## start

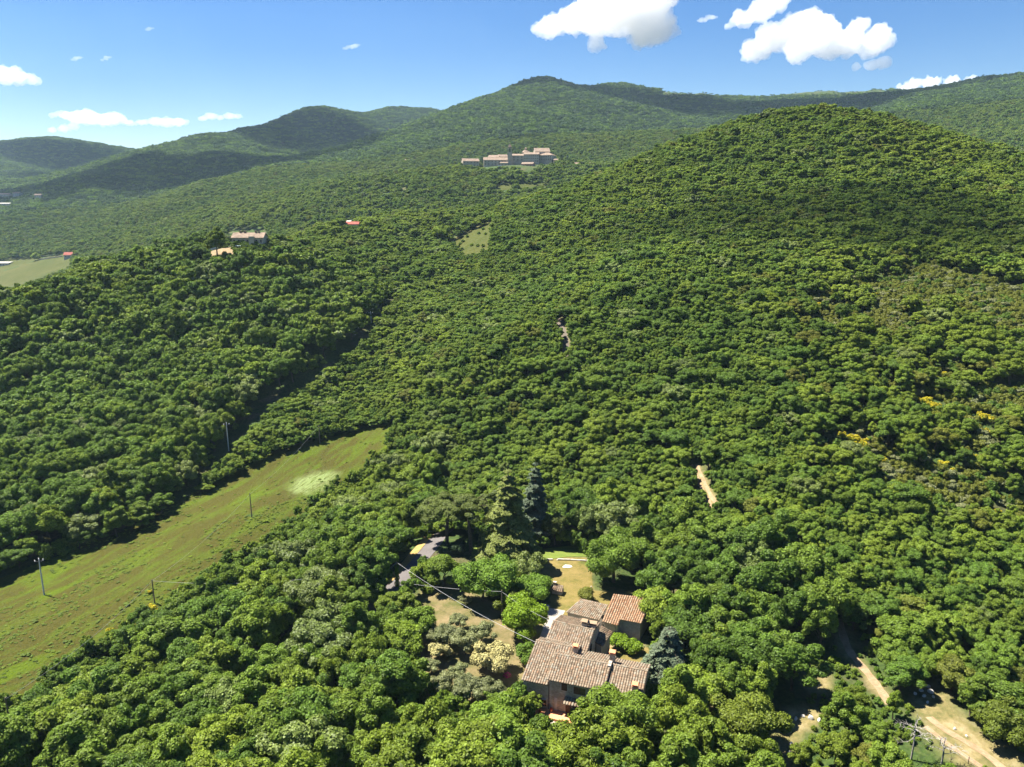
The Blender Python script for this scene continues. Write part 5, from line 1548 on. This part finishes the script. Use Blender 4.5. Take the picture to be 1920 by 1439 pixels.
far_house('village house with broad flat roof just right of bell tower', 960, 982, 312, 12.0, 14, M['far_wall'], 'shed', 2.5, 0, 2, 3, group=VG, Y=952)
far_house('three storey palace with rows of windows in the village middle', 982, 1010, 312, 13.5, 16, M['far_wall2'], 'gable', 2.5, -.06, 3, 7, group=VG, Y=950)
far_house('big angled right end house of hilltop village', 1009, 1035, 311, 12.0, 18, M['far_wall'], 'hip', 3.5, -.35, 2, 6, group=VG, Y=956)
far_house('large gabled upper house at back right of hilltop village', 1003, 1031, 300, 9.5, 18, M['far_wall'], 'gable', 4.5, .1, 1, 4, group=VG, Y=975)
far_house('low terrace house in front of the bell tower foot', 938, 952, 316, 6.0, 8, M['far_wall2'], 'shed', 1.2, 0, 1, 2, group=VG, Y=940)
far_house('pink plastered house standing below the hilltop village', 977, 999, 323, 8.0, 10, M['pink_wall'], 'gable', 2.0, -.3, 2, 3, group=VG, Y=925, dz=1)
far_house('tiny orange roofed house right of hilltop village', 1038, 1046, 307, 4.0, 6, M['far_wall2'], 'gable', 1.4, 0, 1, 2, group=VG, Y=950)
far_house('grey walled house farthest right beyond village trees', 1079, 1090, 318, 6.0, 8, M['far_wall'], 'gable', 1.6, .2, 1, 2, group=VG, Y=930)
far_house('small orange roofed house on slope right of grey walled house', 1107, 1117, 312, 2.6, 8, M['far_wall2'], 'gable', 1.6, .1, 1, 3, group=VG, Y=935)
far_house('low tiled house among trees far left of hilltop village', 760, 776, 306, 2.4, 8, M['far_wall'], 'gable', 1.5, .1, 1, 3, group=VG, dz=2)
far_house('long low roof left of the pink house', 962, 977, 319, 3.6, 6, M['far_wall2'], 'shed', 1.0, 0, 1, 3, group=VG, Y=928)
# bell tower
r0 = ray(956, 312); P0 = r0 * (946 / r0[1]); tw = label_thing('bell_tower', 'slender stone bell tower with pointed orange cap above village roofs', 'bell tower', (P0[0], 946, CAM_H + P0[2]), 0)
mb = MB(); mb.box((-2.6,0,-6), (2.6,5.2,15.5)).box((-2.75,-.15,15.5), (2.75,5.35,15.9))
for x in (-2.5, 1.7):
    for y in (.1, 4.3): mb.box((x, y, 15.9), (x + .8, y + .8, 20.2))
mb.box((-2.75,-.15,20.2), (2.75,5.35,20.8)); mb.build('wall', M['far_wall'], tw)
mb = MB(); mb.box((-.9,1.7,15.9), (.9,3.5,20.2)); mb.build('belfry', M['far_glass'], tw)
mb = MB(); mb.box((-1.8,.8,20.8), (1.8,4.4,21.8)).add([(-2.2,.4,21.8),(2.2,.4,21.8),(2.2,4.8,21.8),(-2.2,4.8,21.8),(0,2.6,26.0)], [(0,3,2,1),(0,1,4),(1,2,4),(2,3,4),(3,0,4)]); mb.build('cap', M['far_roof'], tw)
# church drum
r0 = ray(986, 296); P0 = r0 * (970 / r0[1]); ch = label_thing('church_dome', 'octagonal church drum with orange tiled roof and lantern in village', 'church', (P0[0], 970, CAM_H + P0[2]))
n = 8; oct_ = lambda R, z: [(math.cos(i*6.283/n+.39)*R, math.sin(i*6.283/n+.39)*R, z) for i in range(n)]
mb = MB(); mb.add(oct_(5.2,-8) + oct_(5.2,6.2), [tuple(range(n-1,-1,-1)), tuple(range(n,2*n))] + [(i,(i+1)%n,n+(i+1)%n,n+i) for i in range(n)]); mb.build('wall', M['far_wall2'], ch)
mb = MB(); mb.add(oct_(5.9,6.1) + oct_(1.8,9.0), [tuple(range(n-1,-1,-1)), tuple(range(n,2*n))] + [(i,(i+1)%n,n+(i+1)%n,n+i) for i in range(n)]); mb.add(oct_(1.5,9.0) + oct_(1.5,10.6), [tuple(range(n,2*n))] + [(i,(i+1)%n,n+(i+1)%n,n+i) for i in range(n)]); mb.add(oct_(1.9,10.6) + [(0,0,12.0)], [(i,(i+1)%n,n) for i in range(n)]); mb.build('roof', M['far_roof'], ch)
# white van below the village wall
r0 = ray(938, 314.5); P0 = r0 * (932 / r0[1]); vn = label_thing('van', 'tiny white van parked below the long village house', 'van', (P0[0], 932, CAM_H + P0[2]))
mb = MB(); mb.add([(-2.6,-1,.4),(2.6,-1,.4),(2.6,1,.4),(-2.6,1,.4),(-2.6,-1,2.3),(1.2,-1,2.3),(1.2,1,2.3),(-2.6,1,2.3),(2.4,-1,1.3),(2.4,1,1.3)], [(0,3,2,1),(0,1,8,5,4),(2,3,7,6,9),(1,2,9,8),(5,8,9,6),(4,5,6,7),(3,0,4,7)]); mb.build('body', M['white'], vn)
for x in (-1.7, 1.7):
    for y in (-1.0, 1.0):
        m_ = MB(); m_.tube([(x, y - .12, .42), (x, y + .12, .42)], .42, 8); m_.build('wheel', M['iron'], vn)
# terrace walls left of the village
mb = MB()
for i in range(14):
    q = at(838 + i * 3.2, 324 - i * .55); mb.box((q.x - 1.6, q.y - .4, q.z - 2), (q.x + 1.6, q.y + .4, q.z + 1.0 + (i % 3) * .3))
o = mb.build('terrace_wall', M['far_wall2']); tag(o, 'long pale retaining wall left of hilltop village', 'wall')
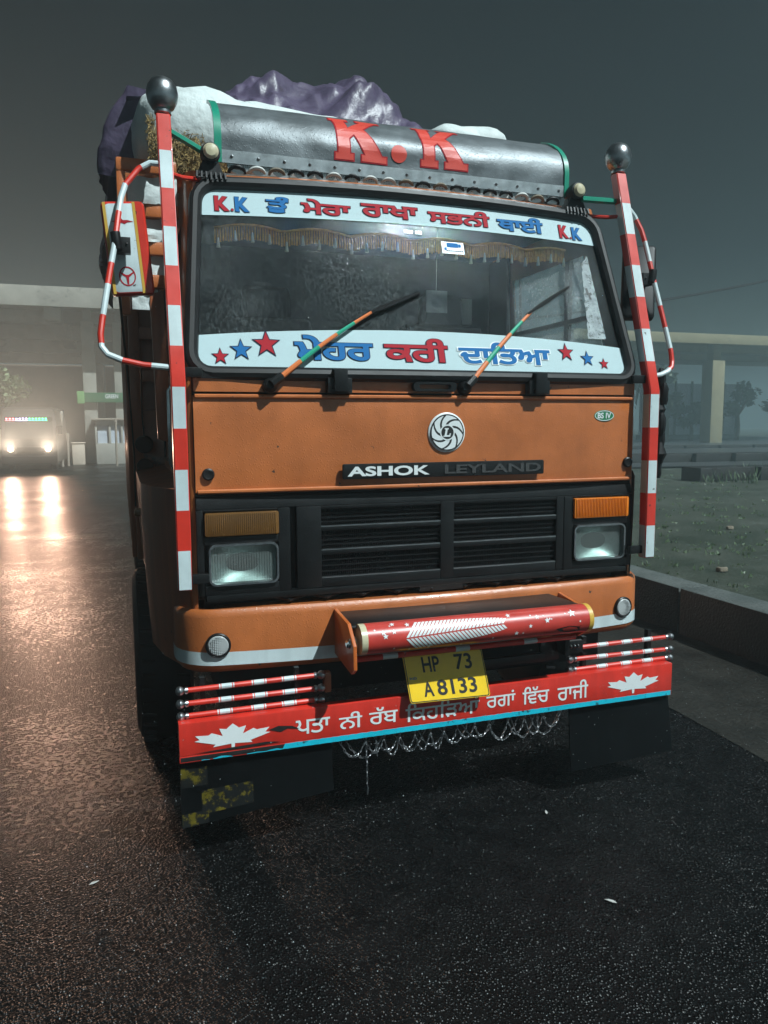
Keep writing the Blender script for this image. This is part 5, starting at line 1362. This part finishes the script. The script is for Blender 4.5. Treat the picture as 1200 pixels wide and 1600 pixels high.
for i in range(16):
    a = i*2.39; L_ = random.uniform(1.7, 2.6); c = Vector((34.1, 43.5, 5.2)); prev = None
    for j in range(10):
        t = j/9; p = c+Vector((math.cos(a)*L_*t, math.sin(a)*L_*t, .8*t-2.9*t*t*random.uniform(.9, 1.0)))
        if prev is not None:
            sd = Vector((-math.sin(a), math.cos(a), -.6))
            for e in (-1, 1):
                b.add([prev, p, p+sd*e*.30*(1-t*.6)+Vector((0, 0, -.25)), prev+sd*e*.26*(1-t*.6)+Vector((0, 0, -.25))], [(0, 1, 2, 3)])
        prev = p
b.build('crown', 'leaf', pm, smooth=0, recalc=False)
tree('tree', 'hazy tree showing above the right canopy roof', 52, 66, 0, 11.2, 3.2, 1500, .35, 'leaf')
b = MB(); pts = []
for i in range(24):
    t = i/23; x = 4+t*26; pts.append((x, 20, 6.10+.195*(x-16.85)+.004*(x-19)**2))
b.tube(pts, .045, 5); tag(move_origin(b.build('overhead_cable', 'cable'), (21, 20, 5)), 'thin black overhead cable crossing the sky at right', 'cable')
# pale bits on the wet road
for x, y, s_, a, lb in ((-1.55, -.25, .013, .4, 'pale leaf scrap on the asphalt at lower left'), (.42, -.35, .012, 1.2, 'round pale speck of litter right of centre on the road'), (.30, -1.02, .015, 2.3, 'torn pale paper scrap at the lower right of the road')):
    b = MB(); P = [(-1.6, 0), (-.6, .5), (.4, .35), (1.5, .1), (.5, -.4), (-.7, -.45)]
    ca, sa = math.cos(a), math.sin(a); b.prism(P, lambda u, v, w_: (x+s_*(u*ca-v*sa), y+s_*(u*sa+v*ca), .008+w_+.25*s_*abs(v)), .002); tag(move_origin(b.build('litter', 'litter', smooth=0), (x, y, .006)), lb, 'litter', 'litter on the road')

# falling drops and splash beads, each a small real bead of water
b = MB()
def bead(p, r, h):
    x, y, z = p; b.add([(x+r, y, z), (x, y+r, z), (x-r, y, z), (x, y-r, z), (x, y, z+h), (x, y, z-h)], [(0, 1, 4), (1, 2, 4), (2, 3, 4), (3, 0, 4), (1, 0, 5), (2, 1, 5), (3, 2, 5), (0, 3, 5)])
rr_ = random.Random(21)
for _ in range(900):
    x, y = rr_.uniform(-6, 6), rr_.uniform(-2.6, 9)
    if -1.5 < x < 1.5 and y > -.45: continue
    r = rr_.uniform(.0008, .0015); bead((x, y, rr_.uniform(.05, 1.1)), r, r*1.8)
for _ in range(500):
    x, y = rr_.uniform(-1.5, 1.5), rr_.uniform(-2.2, -.45); r = rr_.uniform(.0007, .0013); bead((x, y, rr_.uniform(.05, 1.1)), r, r*1.8)
for _ in range(4200):
    y = -2.0+9*rr_.random()**1.7; x = rr_.uniform(-5, 3.0); r = rr_.uniform(.0009, .0026); bead((x, y, .006+.03*rr_.random()**3), r, r*1.1)
M['water'] = mat('water_bead', (.40, .44, .45), .12, spec=.6)
struct(b.build('rain', 'water', smooth=0, recalc=False), 'stuff')
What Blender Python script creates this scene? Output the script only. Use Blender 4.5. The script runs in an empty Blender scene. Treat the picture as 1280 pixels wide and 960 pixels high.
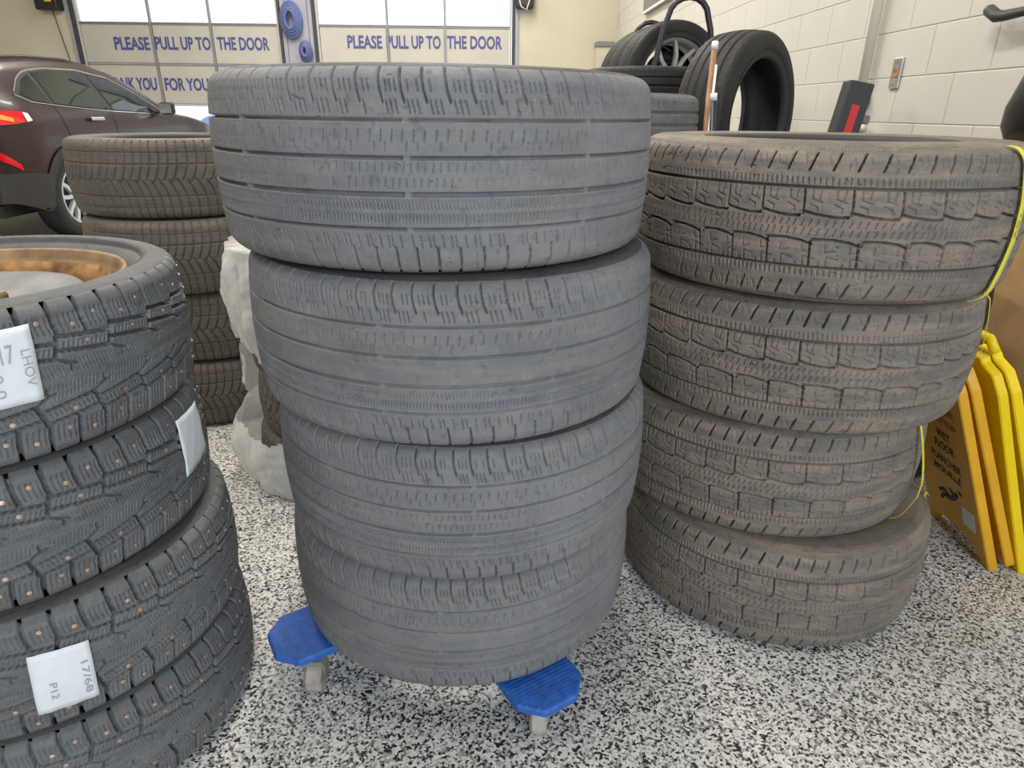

## end

- _What you should do_: From the records above, give again exactly the lines running from the line with "Keep writing the" to the line with "ca, sa = math.cos(a), math.sin(a);", inclusive.

- _Result_:
Keep writing the Blender script for this image. This is part 5, starting at line 1362. This part finishes the script. The script is for Blender 4.5. Treat the picture as 1200 pixels wide and 1600 pixels high.
for i in range(16):
    a = i*2.39; L_ = random.uniform(1.7, 2.6); c = Vector((34.1, 43.5, 5.2)); prev = None
    for j in range(10):
        t = j/9; p = c+Vector((math.cos(a)*L_*t, math.sin(a)*L_*t, .8*t-2.9*t*t*random.uniform(.9, 1.0)))
        if prev is not None:
            sd = Vector((-math.sin(a), math.cos(a), -.6))
            for e in (-1, 1):
                b.add([prev, p, p+sd*e*.30*(1-t*.6)+Vector((0, 0, -.25)), prev+sd*e*.26*(1-t*.6)+Vector((0, 0, -.25))], [(0, 1, 2, 3)])
        prev = p
b.build('crown', 'leaf', pm, smooth=0, recalc=False)
tree('tree', 'hazy tree showing above the right canopy roof', 52, 66, 0, 11.2, 3.2, 1500, .35, 'leaf')
b = MB(); pts = []
for i in range(24):
    t = i/23; x = 4+t*26; pts.append((x, 20, 6.10+.195*(x-16.85)+.004*(x-19)**2))
b.tube(pts, .045, 5); tag(move_origin(b.build('overhead_cable', 'cable'), (21, 20, 5)), 'thin black overhead cable crossing the sky at right', 'cable')
# pale bits on the wet road
for x, y, s_, a, lb in ((-1.55, -.25, .013, .4, 'pale leaf scrap on the asphalt at lower left'), (.42, -.35, .012, 1.2, 'round pale speck of litter right of centre on the road'), (.30, -1.02, .015, 2.3, 'torn pale paper scrap at the lower right of the road')):
    b = MB(); P = [(-1.6, 0), (-.6, .5), (.4, .35), (1.5, .1), (.5, -.4), (-.7, -.45)]
    ca, sa = math.cos(a), math.sin(a); b.prism(P, lambda u, v, w_: (x+s_*(u*ca-v*sa), y+s_*(u*sa+v*ca), .008+w_+.25*s_*abs(v)), .002); tag(move_origin(b.build('litter', 'litter', smooth=0), (x, y, .006)), lb, 'litter', 'litter on the road')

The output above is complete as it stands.